GIVEN PROBLEM
Would you print the material exactly, starting at its first line and ending at the line holding "e = MB(); e.box((mb_[0]"?

•••••

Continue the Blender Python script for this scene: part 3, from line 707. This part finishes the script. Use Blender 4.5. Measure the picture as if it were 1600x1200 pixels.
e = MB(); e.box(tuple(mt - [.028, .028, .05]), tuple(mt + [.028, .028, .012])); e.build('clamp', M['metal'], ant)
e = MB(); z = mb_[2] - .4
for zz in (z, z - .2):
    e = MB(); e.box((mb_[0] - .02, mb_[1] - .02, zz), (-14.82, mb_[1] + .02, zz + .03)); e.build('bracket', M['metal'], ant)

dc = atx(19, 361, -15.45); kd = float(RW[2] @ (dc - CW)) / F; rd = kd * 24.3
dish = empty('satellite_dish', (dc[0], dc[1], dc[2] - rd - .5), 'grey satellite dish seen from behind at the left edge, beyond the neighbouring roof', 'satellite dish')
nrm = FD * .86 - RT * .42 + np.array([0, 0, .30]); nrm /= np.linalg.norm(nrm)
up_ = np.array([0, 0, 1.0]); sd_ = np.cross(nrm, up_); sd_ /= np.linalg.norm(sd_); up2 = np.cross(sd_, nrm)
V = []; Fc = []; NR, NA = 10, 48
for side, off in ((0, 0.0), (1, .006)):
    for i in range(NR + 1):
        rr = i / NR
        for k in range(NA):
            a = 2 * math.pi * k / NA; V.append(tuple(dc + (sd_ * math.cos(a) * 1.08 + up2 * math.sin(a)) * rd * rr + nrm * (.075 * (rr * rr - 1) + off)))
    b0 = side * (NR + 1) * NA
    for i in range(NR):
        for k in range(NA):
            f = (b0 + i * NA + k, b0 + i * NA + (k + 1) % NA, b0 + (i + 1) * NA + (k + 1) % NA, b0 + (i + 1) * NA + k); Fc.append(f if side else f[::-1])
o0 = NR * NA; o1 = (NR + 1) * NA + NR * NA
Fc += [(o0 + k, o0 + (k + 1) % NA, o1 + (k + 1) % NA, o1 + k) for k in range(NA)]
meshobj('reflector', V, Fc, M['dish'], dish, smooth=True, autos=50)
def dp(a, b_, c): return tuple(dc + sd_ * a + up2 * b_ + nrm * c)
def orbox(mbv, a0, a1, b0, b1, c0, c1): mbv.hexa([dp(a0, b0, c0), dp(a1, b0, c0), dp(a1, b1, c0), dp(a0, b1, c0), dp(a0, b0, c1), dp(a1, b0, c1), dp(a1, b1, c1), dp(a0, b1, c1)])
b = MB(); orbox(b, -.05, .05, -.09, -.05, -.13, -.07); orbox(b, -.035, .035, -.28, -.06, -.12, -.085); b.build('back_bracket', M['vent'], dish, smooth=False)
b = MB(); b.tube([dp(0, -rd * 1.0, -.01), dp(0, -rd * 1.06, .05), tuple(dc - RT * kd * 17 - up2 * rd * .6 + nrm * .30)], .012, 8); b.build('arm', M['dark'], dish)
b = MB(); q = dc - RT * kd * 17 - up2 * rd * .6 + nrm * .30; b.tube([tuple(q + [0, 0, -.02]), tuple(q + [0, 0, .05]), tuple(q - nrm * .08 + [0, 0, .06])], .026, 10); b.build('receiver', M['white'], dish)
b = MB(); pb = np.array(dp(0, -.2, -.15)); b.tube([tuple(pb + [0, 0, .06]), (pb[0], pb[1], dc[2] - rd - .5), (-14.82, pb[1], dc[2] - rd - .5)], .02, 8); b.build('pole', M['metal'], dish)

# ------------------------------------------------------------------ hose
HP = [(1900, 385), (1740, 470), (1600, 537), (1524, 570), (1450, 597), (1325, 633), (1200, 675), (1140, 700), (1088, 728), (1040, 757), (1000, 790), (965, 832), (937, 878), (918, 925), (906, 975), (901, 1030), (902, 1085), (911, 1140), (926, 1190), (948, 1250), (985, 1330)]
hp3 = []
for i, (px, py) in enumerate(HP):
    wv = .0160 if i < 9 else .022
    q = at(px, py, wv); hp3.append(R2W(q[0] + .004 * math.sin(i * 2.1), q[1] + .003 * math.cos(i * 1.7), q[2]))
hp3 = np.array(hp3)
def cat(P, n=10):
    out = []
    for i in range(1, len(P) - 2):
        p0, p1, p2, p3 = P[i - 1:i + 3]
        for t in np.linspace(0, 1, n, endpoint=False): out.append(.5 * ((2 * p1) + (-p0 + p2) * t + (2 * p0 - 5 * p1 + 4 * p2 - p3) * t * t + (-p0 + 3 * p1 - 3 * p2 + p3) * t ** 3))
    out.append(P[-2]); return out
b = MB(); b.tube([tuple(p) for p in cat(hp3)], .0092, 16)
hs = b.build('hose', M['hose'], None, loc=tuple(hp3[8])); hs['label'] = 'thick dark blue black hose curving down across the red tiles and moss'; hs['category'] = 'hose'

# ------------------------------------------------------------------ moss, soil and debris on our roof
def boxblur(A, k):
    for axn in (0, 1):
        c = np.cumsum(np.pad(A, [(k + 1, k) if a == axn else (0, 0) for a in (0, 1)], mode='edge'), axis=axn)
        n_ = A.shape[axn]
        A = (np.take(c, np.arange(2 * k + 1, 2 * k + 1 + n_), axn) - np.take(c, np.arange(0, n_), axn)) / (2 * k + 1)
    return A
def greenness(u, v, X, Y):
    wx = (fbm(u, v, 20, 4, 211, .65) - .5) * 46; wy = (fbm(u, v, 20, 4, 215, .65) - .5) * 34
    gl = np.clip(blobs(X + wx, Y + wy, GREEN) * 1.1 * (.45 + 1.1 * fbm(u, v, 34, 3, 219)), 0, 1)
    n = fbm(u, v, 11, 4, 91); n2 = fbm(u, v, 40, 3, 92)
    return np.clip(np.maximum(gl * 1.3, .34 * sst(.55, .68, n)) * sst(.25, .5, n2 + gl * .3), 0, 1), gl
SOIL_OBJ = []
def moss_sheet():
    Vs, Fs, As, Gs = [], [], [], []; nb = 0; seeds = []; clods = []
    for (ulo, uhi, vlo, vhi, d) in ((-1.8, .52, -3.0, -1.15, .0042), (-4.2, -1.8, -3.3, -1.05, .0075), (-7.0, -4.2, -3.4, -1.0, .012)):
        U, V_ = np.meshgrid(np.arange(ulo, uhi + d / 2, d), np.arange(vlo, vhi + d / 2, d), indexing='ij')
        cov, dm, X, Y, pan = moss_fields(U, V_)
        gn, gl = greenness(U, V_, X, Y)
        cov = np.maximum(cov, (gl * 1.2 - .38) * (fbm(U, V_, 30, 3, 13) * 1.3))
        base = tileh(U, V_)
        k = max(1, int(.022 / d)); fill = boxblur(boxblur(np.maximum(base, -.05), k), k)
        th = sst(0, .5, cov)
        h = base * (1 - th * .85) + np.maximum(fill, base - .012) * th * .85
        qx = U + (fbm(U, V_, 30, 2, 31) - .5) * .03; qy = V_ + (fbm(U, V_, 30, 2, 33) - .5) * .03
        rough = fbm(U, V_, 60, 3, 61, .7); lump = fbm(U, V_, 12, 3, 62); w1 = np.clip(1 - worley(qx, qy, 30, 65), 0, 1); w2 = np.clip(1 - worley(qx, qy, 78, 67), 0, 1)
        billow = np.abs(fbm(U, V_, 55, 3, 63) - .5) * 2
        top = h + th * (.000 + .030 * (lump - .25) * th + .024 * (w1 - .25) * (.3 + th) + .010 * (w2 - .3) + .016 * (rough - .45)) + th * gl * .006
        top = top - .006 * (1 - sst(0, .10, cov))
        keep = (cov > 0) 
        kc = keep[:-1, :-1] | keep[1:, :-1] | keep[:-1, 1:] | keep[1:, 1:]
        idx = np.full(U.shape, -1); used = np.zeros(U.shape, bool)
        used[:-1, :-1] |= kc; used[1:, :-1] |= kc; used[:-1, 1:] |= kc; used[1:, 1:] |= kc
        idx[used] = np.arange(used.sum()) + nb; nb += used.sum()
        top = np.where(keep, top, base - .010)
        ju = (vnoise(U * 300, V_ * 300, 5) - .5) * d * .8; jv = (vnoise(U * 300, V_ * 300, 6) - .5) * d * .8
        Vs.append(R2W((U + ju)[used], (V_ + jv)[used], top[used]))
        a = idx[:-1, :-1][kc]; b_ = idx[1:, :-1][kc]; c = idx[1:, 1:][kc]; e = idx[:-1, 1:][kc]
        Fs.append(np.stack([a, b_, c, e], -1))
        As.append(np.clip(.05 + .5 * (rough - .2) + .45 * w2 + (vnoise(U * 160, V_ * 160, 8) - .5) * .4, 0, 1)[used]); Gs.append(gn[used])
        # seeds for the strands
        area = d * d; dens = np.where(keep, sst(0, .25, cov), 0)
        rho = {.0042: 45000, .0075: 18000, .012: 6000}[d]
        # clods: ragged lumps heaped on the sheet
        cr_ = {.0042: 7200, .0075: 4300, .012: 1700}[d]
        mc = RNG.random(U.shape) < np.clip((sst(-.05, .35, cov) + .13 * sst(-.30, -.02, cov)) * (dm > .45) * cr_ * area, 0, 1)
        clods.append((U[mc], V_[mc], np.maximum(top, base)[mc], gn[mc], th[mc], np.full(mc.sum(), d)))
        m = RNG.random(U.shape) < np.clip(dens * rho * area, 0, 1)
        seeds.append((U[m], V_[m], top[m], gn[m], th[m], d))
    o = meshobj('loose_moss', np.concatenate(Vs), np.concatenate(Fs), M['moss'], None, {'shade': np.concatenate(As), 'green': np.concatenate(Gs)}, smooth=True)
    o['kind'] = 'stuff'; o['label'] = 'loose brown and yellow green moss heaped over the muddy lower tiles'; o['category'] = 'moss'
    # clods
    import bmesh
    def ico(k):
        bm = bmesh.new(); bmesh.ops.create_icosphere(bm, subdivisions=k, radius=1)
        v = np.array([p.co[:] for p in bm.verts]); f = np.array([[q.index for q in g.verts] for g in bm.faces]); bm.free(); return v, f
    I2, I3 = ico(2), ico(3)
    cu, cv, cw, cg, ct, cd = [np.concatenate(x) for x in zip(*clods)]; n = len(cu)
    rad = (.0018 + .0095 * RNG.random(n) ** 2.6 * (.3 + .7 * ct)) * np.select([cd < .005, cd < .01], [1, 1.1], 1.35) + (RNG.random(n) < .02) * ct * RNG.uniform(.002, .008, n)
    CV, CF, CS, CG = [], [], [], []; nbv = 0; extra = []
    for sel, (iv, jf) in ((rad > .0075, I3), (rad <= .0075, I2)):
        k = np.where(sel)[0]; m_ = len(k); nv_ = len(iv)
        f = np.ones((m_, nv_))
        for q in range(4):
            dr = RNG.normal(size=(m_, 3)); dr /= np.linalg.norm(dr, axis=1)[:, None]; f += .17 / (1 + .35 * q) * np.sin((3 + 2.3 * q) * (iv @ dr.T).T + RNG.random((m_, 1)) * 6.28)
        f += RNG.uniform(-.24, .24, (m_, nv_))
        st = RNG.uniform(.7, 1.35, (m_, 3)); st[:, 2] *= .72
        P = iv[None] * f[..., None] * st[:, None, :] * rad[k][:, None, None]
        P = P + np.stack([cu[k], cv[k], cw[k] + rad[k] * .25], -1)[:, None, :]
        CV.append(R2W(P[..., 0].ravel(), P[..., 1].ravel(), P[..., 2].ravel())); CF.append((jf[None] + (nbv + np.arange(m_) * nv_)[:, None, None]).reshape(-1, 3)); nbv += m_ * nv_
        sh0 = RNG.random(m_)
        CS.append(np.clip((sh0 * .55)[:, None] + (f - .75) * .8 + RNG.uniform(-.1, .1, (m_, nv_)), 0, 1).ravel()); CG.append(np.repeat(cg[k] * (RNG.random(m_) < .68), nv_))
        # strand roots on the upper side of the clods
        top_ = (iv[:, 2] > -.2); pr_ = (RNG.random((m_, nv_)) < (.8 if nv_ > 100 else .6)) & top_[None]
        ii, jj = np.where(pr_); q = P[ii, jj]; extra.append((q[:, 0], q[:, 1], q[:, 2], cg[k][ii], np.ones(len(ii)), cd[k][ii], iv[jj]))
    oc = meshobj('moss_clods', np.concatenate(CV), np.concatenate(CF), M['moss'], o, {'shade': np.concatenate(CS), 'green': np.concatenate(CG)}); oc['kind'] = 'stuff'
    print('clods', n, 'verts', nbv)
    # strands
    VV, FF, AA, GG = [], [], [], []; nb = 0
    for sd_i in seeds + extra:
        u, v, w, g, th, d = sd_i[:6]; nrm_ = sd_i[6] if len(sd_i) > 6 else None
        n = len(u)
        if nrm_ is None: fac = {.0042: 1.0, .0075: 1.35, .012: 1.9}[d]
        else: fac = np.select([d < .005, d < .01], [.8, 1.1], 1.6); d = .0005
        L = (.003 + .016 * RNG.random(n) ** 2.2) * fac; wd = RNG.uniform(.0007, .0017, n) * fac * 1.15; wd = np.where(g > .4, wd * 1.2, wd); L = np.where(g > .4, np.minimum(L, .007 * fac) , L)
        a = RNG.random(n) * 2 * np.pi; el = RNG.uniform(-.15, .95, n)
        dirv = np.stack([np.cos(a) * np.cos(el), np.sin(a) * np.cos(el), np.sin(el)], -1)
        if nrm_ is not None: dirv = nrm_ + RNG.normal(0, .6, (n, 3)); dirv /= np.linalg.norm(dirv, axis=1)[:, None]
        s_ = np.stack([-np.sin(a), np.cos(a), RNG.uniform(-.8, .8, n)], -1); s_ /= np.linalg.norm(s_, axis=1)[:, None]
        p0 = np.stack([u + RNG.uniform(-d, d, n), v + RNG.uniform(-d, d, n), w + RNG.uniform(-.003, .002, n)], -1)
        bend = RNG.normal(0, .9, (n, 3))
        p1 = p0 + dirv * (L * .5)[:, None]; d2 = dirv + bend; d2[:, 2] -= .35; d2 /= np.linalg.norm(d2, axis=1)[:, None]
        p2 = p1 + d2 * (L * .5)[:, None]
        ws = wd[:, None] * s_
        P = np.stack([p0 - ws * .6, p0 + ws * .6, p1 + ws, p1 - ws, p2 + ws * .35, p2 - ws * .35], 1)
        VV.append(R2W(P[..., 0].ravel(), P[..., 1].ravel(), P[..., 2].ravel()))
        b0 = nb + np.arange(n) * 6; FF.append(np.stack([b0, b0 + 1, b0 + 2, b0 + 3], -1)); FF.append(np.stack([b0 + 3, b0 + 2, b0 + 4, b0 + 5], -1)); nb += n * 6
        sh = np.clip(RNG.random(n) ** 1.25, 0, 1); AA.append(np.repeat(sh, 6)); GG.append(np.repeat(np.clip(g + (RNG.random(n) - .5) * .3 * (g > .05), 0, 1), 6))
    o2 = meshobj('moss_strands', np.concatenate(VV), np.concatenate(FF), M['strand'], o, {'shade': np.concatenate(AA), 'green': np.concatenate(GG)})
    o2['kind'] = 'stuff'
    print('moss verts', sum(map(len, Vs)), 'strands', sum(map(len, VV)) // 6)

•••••

THE SOLUTION
Continue the Blender Python script for this scene: part 3, from line 707. This part finishes the script. Use Blender 4.5. Measure the picture as if it were 1600x1200 pixels.
e = MB(); e.box(tuple(mt - [.028, .028, .05]), tuple(mt + [.028, .028, .012])); e.build('clamp', M['metal'], ant)
e = MB(); z = mb_[2] - .4
for zz in (z, z - .2):
    e = MB(); e.box((mb_[0] - .02, mb_[1] - .02, zz), (-14.82, mb_[1] + .02, zz + .03)); e.build('bracket', M['metal'], ant)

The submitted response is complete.